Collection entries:
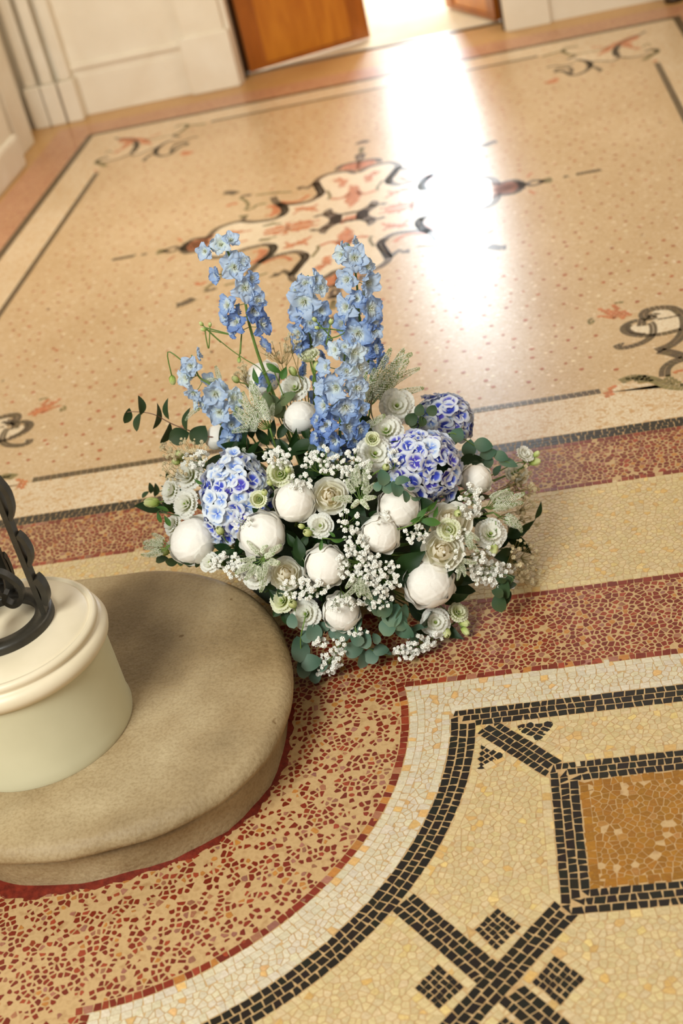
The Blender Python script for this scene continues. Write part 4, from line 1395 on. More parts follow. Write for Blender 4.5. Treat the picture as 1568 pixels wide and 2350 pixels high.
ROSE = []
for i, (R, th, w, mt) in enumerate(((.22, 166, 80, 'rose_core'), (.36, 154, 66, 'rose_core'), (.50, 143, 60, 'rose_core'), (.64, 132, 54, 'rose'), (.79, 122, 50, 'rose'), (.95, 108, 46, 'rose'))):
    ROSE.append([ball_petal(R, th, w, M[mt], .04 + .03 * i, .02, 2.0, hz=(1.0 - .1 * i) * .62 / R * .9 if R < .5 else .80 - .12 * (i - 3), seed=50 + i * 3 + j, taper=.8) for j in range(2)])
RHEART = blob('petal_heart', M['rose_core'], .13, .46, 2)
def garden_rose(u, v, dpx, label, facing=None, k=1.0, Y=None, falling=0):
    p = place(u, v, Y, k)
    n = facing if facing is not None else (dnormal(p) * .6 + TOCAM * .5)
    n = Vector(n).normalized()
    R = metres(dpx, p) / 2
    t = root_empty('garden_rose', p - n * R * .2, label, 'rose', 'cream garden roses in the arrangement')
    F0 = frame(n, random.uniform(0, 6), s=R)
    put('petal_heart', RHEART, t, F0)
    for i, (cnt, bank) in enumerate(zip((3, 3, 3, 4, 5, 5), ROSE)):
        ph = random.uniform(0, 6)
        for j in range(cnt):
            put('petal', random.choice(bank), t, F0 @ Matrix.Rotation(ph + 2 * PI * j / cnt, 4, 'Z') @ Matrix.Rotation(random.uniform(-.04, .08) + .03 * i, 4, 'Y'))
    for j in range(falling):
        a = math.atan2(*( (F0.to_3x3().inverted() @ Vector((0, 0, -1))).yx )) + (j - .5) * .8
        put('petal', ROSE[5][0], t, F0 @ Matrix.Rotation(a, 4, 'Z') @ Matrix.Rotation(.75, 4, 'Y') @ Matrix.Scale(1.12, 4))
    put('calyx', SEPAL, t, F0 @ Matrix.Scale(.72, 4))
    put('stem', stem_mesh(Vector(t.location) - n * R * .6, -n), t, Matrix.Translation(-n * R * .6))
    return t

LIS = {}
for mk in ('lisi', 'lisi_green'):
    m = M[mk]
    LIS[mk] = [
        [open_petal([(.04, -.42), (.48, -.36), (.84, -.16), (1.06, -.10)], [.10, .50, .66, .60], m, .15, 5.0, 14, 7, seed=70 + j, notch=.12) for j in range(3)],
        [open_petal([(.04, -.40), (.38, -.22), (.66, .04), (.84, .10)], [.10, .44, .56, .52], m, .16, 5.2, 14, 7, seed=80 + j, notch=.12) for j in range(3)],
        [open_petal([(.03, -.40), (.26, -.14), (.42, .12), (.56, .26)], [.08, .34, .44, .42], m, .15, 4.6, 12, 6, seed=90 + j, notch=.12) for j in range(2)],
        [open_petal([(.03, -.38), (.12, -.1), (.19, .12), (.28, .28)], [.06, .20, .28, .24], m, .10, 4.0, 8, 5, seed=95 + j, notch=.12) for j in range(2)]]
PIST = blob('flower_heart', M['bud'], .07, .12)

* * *

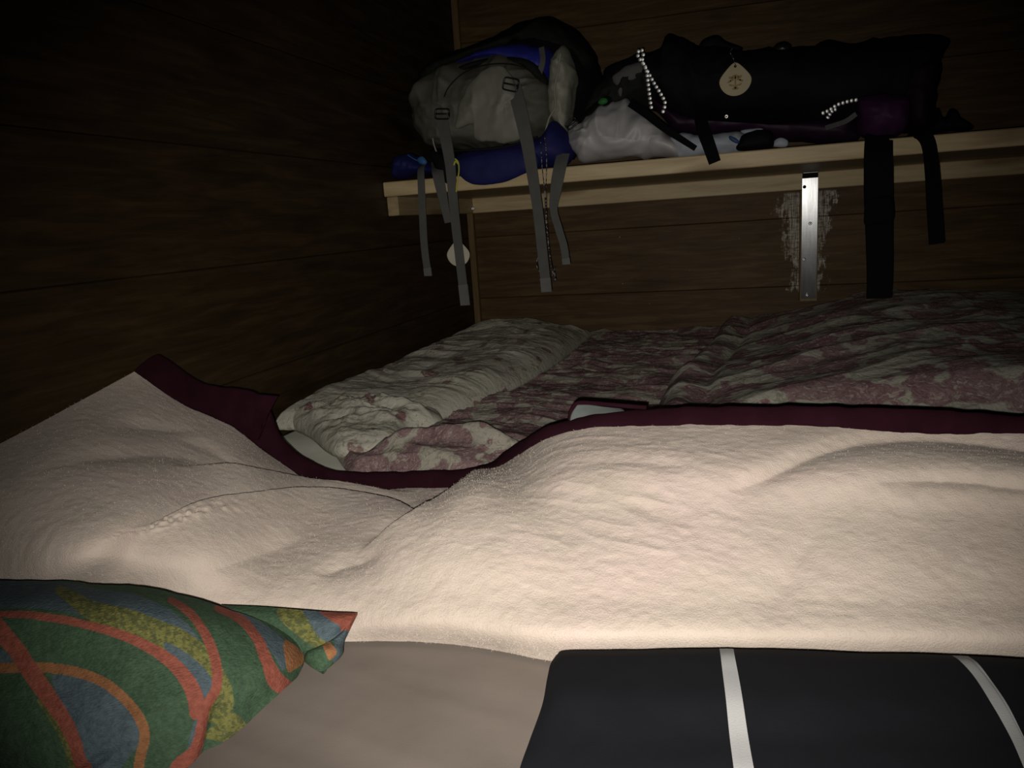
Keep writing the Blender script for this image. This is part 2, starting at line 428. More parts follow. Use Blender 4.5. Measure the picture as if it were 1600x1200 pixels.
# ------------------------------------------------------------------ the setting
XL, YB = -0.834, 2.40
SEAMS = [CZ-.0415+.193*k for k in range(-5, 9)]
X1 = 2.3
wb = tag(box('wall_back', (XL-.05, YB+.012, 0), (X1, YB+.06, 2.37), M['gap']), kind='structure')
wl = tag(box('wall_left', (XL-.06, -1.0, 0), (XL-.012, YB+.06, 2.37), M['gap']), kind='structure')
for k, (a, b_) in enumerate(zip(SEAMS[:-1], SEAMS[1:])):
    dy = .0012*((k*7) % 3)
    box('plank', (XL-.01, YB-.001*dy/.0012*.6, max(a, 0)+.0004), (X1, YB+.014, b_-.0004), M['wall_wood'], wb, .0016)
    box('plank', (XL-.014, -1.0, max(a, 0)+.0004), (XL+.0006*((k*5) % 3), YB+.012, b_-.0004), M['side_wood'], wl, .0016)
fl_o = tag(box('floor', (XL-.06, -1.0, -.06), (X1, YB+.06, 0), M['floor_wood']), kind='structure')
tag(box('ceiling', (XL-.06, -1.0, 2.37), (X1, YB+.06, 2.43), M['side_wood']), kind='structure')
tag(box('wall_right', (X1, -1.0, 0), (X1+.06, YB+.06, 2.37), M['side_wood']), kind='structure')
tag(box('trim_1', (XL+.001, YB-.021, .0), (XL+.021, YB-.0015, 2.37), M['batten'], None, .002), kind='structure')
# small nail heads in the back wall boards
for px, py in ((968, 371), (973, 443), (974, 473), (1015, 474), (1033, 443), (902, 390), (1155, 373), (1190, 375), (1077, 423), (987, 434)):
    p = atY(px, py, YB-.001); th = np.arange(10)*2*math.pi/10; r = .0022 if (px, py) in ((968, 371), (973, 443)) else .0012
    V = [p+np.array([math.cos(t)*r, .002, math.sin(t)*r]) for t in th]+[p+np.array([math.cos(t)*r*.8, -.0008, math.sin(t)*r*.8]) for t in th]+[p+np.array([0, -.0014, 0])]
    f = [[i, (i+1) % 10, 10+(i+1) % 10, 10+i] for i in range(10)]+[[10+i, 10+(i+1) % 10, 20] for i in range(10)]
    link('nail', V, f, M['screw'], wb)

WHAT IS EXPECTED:
Produce only the lines from the line containing "Keep writing the" through the line containing "2.43), M['side_wood']), kind='structure')", inclusive of both, exactly as they stand in the entries above.

WRITTEN ANSWER:
Keep writing the Blender script for this image. This is part 2, starting at line 428. More parts follow. Use Blender 4.5. Measure the picture as if it were 1600x1200 pixels.
# ------------------------------------------------------------------ the setting
XL, YB = -0.834, 2.40
SEAMS = [CZ-.0415+.193*k for k in range(-5, 9)]
X1 = 2.3
wb = tag(box('wall_back', (XL-.05, YB+.012, 0), (X1, YB+.06, 2.37), M['gap']), kind='structure')
wl = tag(box('wall_left', (XL-.06, -1.0, 0), (XL-.012, YB+.06, 2.37), M['gap']), kind='structure')
for k, (a, b_) in enumerate(zip(SEAMS[:-1], SEAMS[1:])):
    dy = .0012*((k*7) % 3)
    box('plank', (XL-.01, YB-.001*dy/.0012*.6, max(a, 0)+.0004), (X1, YB+.014, b_-.0004), M['wall_wood'], wb, .0016)
    box('plank', (XL-.014, -1.0, max(a, 0)+.0004), (XL+.0006*((k*5) % 3), YB+.012, b_-.0004), M['side_wood'], wl, .0016)
fl_o = tag(box('floor', (XL-.06, -1.0, -.06), (X1, YB+.06, 0), M['floor_wood']), kind='structure')
tag(box('ceiling', (XL-.06, -1.0, 2.37), (X1, YB+.06, 2.43), M['side_wood']), kind='structure')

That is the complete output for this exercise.